Class T is overkill at 12V, MRBFs are great for 12V and 24V systems (IMO).

Put your Class T fuses in a proper fuse holder, which may cost more than fuse.
When it goes, you want mechanical strength and containment.

The biggest issue with lithiums being able to let out huge amps in short periods is actually arc faults, so you need a fuse that can both break the path and quench the arc.
Batteries have a high KA rating. Most breakers and fusing you see have a ka rating.
So you choice really depends on if that has the potential to happen.

@ricardocello
@lxonline

Thank you for the input. I guess I’ll rip out the MRBF’s on my 48V Pylontech setup and get some class T’s in there. Is there just the one form factor for class T’s? You mentioned NH00 and EF3, what are these distinctions?

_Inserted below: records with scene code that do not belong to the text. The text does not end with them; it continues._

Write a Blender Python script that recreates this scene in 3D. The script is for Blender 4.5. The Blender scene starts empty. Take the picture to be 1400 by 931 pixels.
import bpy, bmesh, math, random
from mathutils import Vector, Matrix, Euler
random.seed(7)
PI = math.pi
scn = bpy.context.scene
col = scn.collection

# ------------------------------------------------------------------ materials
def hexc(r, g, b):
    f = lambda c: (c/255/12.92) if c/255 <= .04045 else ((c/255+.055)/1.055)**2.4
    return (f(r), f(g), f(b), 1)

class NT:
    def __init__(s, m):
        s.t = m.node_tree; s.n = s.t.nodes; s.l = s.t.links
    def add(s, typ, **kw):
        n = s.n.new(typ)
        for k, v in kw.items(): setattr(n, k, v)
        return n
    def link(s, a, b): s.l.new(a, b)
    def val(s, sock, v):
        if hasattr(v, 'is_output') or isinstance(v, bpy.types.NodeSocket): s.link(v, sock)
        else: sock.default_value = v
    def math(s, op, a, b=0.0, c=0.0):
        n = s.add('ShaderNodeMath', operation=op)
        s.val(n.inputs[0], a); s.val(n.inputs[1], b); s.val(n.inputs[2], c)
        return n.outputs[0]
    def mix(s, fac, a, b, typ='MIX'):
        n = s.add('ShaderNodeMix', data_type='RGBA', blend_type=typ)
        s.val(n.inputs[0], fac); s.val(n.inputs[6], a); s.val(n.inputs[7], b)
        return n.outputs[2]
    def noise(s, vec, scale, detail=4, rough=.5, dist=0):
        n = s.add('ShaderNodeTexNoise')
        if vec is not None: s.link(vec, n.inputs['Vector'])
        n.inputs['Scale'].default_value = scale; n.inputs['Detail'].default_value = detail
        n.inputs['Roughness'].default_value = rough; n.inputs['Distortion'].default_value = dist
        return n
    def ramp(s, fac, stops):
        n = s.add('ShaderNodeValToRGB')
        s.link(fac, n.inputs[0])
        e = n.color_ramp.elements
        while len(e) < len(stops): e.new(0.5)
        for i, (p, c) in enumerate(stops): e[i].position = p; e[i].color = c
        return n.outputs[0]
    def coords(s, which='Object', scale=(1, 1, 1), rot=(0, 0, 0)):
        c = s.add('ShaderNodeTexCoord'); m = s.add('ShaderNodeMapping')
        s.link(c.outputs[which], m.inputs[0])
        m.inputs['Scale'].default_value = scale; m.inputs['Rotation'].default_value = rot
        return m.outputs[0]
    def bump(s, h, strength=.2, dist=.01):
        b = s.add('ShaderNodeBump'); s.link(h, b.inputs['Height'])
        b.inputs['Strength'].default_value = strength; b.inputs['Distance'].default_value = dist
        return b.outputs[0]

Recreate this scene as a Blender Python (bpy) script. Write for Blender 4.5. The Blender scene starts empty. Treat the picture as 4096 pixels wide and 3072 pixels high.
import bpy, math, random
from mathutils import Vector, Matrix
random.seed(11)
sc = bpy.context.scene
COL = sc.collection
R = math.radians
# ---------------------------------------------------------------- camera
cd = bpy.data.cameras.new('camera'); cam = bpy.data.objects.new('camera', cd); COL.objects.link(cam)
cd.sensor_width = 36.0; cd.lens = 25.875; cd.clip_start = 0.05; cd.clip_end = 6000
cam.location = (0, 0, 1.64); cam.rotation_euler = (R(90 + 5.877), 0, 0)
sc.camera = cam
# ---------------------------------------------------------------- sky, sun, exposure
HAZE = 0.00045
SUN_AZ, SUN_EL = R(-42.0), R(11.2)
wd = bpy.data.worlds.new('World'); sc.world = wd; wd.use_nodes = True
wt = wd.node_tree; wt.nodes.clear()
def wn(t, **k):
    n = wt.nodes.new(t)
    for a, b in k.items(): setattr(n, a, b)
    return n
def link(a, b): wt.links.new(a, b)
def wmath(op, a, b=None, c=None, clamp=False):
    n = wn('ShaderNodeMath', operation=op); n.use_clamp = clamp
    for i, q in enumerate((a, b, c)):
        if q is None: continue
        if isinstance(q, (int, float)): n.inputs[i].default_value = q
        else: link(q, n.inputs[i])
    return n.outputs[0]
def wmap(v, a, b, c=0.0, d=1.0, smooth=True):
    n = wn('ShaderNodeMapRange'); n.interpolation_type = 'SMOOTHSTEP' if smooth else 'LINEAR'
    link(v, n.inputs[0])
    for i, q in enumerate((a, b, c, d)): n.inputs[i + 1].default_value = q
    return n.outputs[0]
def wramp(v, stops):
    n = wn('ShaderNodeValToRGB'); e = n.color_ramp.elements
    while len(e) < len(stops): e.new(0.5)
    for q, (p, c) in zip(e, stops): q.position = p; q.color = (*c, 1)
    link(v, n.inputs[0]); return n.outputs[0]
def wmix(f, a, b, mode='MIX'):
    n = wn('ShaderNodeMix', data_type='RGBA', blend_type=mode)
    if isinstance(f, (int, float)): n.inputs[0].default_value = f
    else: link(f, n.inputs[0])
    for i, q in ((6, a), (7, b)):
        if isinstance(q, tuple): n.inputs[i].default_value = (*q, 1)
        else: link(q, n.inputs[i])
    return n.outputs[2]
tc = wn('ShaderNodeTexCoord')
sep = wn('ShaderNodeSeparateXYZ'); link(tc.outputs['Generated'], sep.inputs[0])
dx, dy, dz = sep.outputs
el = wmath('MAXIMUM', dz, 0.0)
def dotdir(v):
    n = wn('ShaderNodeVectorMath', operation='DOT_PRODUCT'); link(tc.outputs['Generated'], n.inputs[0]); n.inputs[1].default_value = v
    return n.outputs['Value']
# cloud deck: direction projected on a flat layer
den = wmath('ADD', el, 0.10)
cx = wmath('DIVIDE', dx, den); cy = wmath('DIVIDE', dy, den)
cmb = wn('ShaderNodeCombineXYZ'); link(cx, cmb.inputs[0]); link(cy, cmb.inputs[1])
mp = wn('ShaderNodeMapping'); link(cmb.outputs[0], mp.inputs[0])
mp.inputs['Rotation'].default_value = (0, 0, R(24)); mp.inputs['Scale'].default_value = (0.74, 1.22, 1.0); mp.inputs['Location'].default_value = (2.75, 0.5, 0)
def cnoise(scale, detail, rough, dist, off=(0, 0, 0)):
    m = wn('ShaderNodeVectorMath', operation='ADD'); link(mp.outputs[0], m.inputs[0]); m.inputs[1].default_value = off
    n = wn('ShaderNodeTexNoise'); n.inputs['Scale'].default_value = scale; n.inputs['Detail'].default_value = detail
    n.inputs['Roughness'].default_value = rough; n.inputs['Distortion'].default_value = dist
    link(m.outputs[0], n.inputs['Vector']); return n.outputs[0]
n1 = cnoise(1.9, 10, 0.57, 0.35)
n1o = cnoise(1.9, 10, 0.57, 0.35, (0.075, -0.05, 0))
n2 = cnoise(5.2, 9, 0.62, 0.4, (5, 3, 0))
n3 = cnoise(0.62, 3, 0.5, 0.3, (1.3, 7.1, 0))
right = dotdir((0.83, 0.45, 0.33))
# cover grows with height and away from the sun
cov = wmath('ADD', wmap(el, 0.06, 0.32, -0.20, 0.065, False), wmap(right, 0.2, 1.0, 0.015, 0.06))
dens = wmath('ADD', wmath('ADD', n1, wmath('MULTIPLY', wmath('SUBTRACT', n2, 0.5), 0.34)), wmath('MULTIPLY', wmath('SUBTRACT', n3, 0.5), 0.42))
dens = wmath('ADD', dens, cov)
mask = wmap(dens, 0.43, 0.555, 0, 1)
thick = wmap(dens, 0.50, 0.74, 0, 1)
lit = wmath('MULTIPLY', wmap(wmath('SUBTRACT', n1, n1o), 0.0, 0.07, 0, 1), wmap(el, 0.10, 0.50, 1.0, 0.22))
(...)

What’s the best way to attach an M8 Lynx distributor to an M10 Class T power-in?

It’s pretty frustrating to have two different incompatible lines of Lynx products. Are there any plans to release an M8 Class T power-in?

Thanks

Class T sizes are not typically standardized, unfortunately.

Pick a vendor (e.g. Littelfuse JLLN or bussmann/eaton JJN), a fuse rating in Amps, and find a matching fuse holder. The size gets bigger over 200A.
Sometimes fuse/holder are sold as a set.
There are off-brands on Amazon, I have no opinion on those. BlueSea uses the main brands.

https://www.eaton.com/content/dam/eaton/products/electrical-circuit-protection/fuses/bussmann-series-branch-circuit-fuses/class-t/bus-ele-ds-1025-jjn.pdf

https://www.littelfuse.com/assetdocs/jlln-datasheet?assetguid=2925cc6d-2278-44e0-8fdd-106f087f707e

NH00 and EF3 are different classes of fuses with similar high DC interrupt capability.
Not Class T, but just as good, easier to find in non-US markets and cheaper.

I don’t keep up with the Lynx developments, so perhaps someone else can help.

Hello @confusion , interesting question and thoughts in your post. Why should a MEGA fuse never be used as a battery fuse in your opinion?